*INFORMATION PROVIDED*

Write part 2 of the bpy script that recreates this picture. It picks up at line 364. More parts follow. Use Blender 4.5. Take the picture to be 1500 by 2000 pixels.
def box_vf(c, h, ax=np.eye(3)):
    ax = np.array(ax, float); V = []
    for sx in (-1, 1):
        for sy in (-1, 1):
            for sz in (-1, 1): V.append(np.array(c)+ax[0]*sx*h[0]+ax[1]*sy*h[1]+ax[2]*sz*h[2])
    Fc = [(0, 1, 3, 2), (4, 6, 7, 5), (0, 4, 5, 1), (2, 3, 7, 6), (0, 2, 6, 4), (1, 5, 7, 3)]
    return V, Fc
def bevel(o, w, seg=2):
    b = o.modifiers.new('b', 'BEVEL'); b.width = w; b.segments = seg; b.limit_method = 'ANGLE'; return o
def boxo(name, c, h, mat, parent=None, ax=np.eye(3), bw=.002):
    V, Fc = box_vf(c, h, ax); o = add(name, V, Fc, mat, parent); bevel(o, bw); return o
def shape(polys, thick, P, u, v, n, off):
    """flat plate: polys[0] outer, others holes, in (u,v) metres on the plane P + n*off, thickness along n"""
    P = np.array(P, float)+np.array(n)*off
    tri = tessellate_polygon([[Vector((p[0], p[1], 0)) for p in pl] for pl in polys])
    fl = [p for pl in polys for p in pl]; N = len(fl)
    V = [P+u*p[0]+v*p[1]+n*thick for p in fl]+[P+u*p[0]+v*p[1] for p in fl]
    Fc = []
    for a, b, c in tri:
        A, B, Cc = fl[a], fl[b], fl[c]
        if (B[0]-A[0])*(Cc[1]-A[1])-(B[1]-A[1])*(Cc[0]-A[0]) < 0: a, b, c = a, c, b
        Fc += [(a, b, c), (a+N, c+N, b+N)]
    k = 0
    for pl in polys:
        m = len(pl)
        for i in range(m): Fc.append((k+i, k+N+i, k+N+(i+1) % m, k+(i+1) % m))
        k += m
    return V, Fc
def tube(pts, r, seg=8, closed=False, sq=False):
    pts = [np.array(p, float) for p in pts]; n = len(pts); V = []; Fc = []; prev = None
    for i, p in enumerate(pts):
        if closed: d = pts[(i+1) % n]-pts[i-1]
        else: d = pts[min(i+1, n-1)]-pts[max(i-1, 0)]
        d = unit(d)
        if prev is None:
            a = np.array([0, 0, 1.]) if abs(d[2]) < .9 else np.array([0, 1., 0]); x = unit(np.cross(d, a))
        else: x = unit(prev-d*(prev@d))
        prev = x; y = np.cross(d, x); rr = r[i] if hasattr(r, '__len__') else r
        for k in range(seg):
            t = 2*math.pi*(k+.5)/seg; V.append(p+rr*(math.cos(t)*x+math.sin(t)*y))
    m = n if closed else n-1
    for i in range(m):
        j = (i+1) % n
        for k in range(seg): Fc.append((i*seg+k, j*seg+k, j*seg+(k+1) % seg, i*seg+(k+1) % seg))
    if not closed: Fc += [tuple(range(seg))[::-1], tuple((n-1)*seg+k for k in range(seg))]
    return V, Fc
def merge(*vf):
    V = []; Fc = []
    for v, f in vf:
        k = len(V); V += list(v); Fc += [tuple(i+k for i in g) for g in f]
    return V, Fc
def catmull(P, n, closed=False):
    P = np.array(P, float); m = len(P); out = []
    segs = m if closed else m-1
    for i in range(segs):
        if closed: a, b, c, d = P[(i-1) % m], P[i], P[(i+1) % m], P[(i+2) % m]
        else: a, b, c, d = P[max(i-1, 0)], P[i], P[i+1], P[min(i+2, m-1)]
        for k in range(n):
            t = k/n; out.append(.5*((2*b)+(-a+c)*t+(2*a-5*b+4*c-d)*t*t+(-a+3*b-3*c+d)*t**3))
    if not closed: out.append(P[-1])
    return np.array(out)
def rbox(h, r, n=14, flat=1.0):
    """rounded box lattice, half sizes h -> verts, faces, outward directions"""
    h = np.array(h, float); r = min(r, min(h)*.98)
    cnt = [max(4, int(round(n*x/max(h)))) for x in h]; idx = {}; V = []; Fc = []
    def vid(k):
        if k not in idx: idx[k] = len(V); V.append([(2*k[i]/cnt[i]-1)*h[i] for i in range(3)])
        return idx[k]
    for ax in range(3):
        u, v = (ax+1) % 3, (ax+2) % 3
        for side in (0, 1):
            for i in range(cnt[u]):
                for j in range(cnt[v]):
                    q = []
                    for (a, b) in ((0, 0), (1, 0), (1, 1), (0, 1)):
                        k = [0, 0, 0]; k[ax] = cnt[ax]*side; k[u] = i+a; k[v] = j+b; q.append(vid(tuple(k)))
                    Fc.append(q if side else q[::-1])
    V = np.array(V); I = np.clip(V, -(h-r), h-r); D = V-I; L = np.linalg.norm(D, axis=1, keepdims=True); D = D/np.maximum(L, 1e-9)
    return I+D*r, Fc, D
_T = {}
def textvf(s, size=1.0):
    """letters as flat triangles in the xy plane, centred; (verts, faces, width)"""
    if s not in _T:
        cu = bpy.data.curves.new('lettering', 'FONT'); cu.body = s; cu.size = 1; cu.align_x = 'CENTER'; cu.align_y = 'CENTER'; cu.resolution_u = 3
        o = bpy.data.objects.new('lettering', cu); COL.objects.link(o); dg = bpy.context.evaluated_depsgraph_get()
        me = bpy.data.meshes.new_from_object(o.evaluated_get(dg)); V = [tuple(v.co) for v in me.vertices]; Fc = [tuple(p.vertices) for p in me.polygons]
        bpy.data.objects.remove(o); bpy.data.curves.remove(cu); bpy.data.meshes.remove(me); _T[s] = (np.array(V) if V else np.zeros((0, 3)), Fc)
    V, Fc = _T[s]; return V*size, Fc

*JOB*
Type out the full listing again, exactly as given.

*SOLUTION FOR THIS TASK*
Write part 2 of the bpy script that recreates this picture. It picks up at line 364. More parts follow. Use Blender 4.5. Take the picture to be 1500 by 2000 pixels.
def box_vf(c, h, ax=np.eye(3)):
    ax = np.array(ax, float); V = []
    for sx in (-1, 1):
        for sy in (-1, 1):
            for sz in (-1, 1): V.append(np.array(c)+ax[0]*sx*h[0]+ax[1]*sy*h[1]+ax[2]*sz*h[2])
    Fc = [(0, 1, 3, 2), (4, 6, 7, 5), (0, 4, 5, 1), (2, 3, 7, 6), (0, 2, 6, 4), (1, 5, 7, 3)]
    return V, Fc
def bevel(o, w, seg=2):
    b = o.modifiers.new('b', 'BEVEL'); b.width = w; b.segments = seg; b.limit_method = 'ANGLE'; return o
def boxo(name, c, h, mat, parent=None, ax=np.eye(3), bw=.002):
    V, Fc = box_vf(c, h, ax); o = add(name, V, Fc, mat, parent); bevel(o, bw); return o
def shape(polys, thick, P, u, v, n, off):
    """flat plate: polys[0] outer, others holes, in (u,v) metres on the plane P + n*off, thickness along n"""
    P = np.array(P, float)+np.array(n)*off
    tri = tessellate_polygon([[Vector((p[0], p[1], 0)) for p in pl] for pl in polys])
    fl = [p for pl in polys for p in pl]; N = len(fl)
    V = [P+u*p[0]+v*p[1]+n*thick for p in fl]+[P+u*p[0]+v*p[1] for p in fl]
    Fc = []
    for a, b, c in tri:
        A, B, Cc = fl[a], fl[b], fl[c]
        if (B[0]-A[0])*(Cc[1]-A[1])-(B[1]-A[1])*(Cc[0]-A[0]) < 0: a, b, c = a, c, b
        Fc += [(a, b, c), (a+N, c+N, b+N)]
    k = 0
    for pl in polys:
        m = len(pl)
        for i in range(m): Fc.append((k+i, k+N+i, k+N+(i+1) % m, k+(i+1) % m))
        k += m
    return V, Fc
def tube(pts, r, seg=8, closed=False, sq=False):
    pts = [np.array(p, float) for p in pts]; n = len(pts); V = []; Fc = []; prev = None
    for i, p in enumerate(pts):
        if closed: d = pts[(i+1) % n]-pts[i-1]
        else: d = pts[min(i+1, n-1)]-pts[max(i-1, 0)]
        d = unit(d)
        if prev is None:
            a = np.array([0, 0, 1.]) if abs(d[2]) < .9 else np.array([0, 1., 0]); x = unit(np.cross(d, a))
        else: x = unit(prev-d*(prev@d))
        prev = x; y = np.cross(d, x); rr = r[i] if hasattr(r, '__len__') else r
        for k in range(seg):
            t = 2*math.pi*(k+.5)/seg; V.append(p+rr*(math.cos(t)*x+math.sin(t)*y))
    m = n if closed else n-1
    for i in range(m):
        j = (i+1) % n
        for k in range(seg): Fc.append((i*seg+k, j*seg+k, j*seg+(k+1) % seg, i*seg+(k+1) % seg))
    if not closed: Fc += [tuple(range(seg))[::-1], tuple((n-1)*seg+k for k in range(seg))]
    return V, Fc
def merge(*vf):
    V = []; Fc = []
    for v, f in vf:
        k = len(V); V += list(v); Fc += [tuple(i+k for i in g) for g in f]
    return V, Fc
def catmull(P, n, closed=False):
    P = np.array(P, float); m = len(P); out = []
    segs = m if closed else m-1
    for i in range(segs):
        if closed: a, b, c, d = P[(i-1) % m], P[i], P[(i+1) % m], P[(i+2) % m]
        else: a, b, c, d = P[max(i-1, 0)], P[i], P[i+1], P[min(i+2, m-1)]
        for k in range(n):
            t = k/n; out.append(.5*((2*b)+(-a+c)*t+(2*a-5*b+4*c-d)*t*t+(-a+3*b-3*c+d)*t**3))
    if not closed: out.append(P[-1])
    return np.array(out)
def rbox(h, r, n=14, flat=1.0):
    """rounded box lattice, half sizes h -> verts, faces, outward directions"""
    h = np.array(h, float); r = min(r, min(h)*.98)
    cnt = [max(4, int(round(n*x/max(h)))) for x in h]; idx = {}; V = []; Fc = []
    def vid(k):
        if k not in idx: idx[k] = len(V); V.append([(2*k[i]/cnt[i]-1)*h[i] for i in range(3)])
        return idx[k]
    for ax in range(3):
        u, v = (ax+1) % 3, (ax+2) % 3
        for side in (0, 1):
            for i in range(cnt[u]):
                for j in range(cnt[v]):
                    q = []
                    for (a, b) in ((0, 0), (1, 0), (1, 1), (0, 1)):
                        k = [0, 0, 0]; k[ax] = cnt[ax]*side; k[u] = i+a; k[v] = j+b; q.append(vid(tuple(k)))
                    Fc.append(q if side else q[::-1])
    V = np.array(V); I = np.clip(V, -(h-r), h-r); D = V-I; L = np.linalg.norm(D, axis=1, keepdims=True); D = D/np.maximum(L, 1e-9)
    return I+D*r, Fc, D
_T = {}
def textvf(s, size=1.0):
    """letters as flat triangles in the xy plane, centred; (verts, faces, width)"""
    if s not in _T:
        cu = bpy.data.curves.new('lettering', 'FONT'); cu.body = s; cu.size = 1; cu.align_x = 'CENTER'; cu.align_y = 'CENTER'; cu.resolution_u = 3
        o = bpy.data.objects.new('lettering', cu); COL.objects.link(o); dg = bpy.context.evaluated_depsgraph_get()
        me = bpy.data.meshes.new_from_object(o.evaluated_get(dg)); V = [tuple(v.co) for v in me.vertices]; Fc = [tuple(p.vertices) for p in me.polygons]
        bpy.data.objects.remove(o); bpy.data.curves.remove(cu); bpy.data.meshes.remove(me); _T[s] = (np.array(V) if V else np.zeros((0, 3)), Fc)
    V, Fc = _T[s]; return V*size, Fc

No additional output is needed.